Based on our observations of flooding and sediments today, it generally takes more than a lifetime–indeed, a lot more than a lifetime–to form a single layer of sentiment.

You hypothesize that the sedimentary rock in the Grand Canyon is the result of a single flood event in a single year. How can we test this hypothesis scientifically? Generally, the way we compare a hypothesis with competing hypotheses is…

  1. we generate unique predictions from the hypothesis, then
  2. we compare the predictions with evidence.

The problem I see in your presentation so far is that your flood predictions are not unique to a global flood scenario. For example, the fact that fossilization typically occurs in wet sediment does not help us here, because such fossilization could occur in a large number of scenarios, only one of which is a global flood. Do you see how an appeal to fossilization wet conditions does not necessarily lead to an affirmation of a recent, global flood?
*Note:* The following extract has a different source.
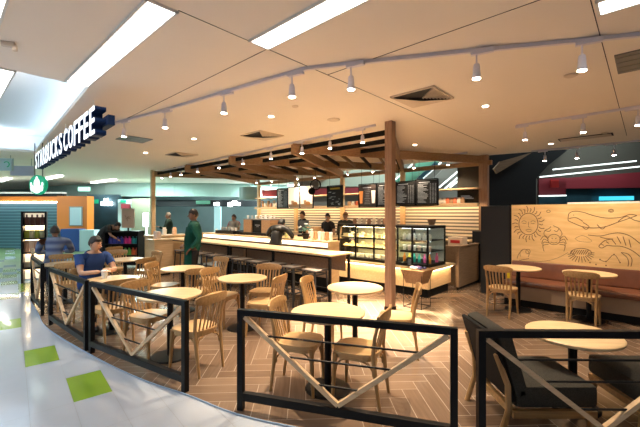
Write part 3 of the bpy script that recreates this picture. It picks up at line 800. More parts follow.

What could help us distinguish global flood predictions from the standard geology predictions? To me, it looks like the following are good candidates:

  • Number of sedimentary layers
  • Whether non-sedimentary layers are interspersed between sedimentary layers
  • Whether any sedimentary layers are due to formation under non-wet conditions
  • The contours of water and wind erosion
  • Whether water erosion has affected non-sedimentary basement layers to any significant extent.
  • Radiometric dating

Would you like my view of why these would make predictions that could distinguish between YEC and old earth hypotheses?

What do you think a YEC model would predict for each of these categories of evidence?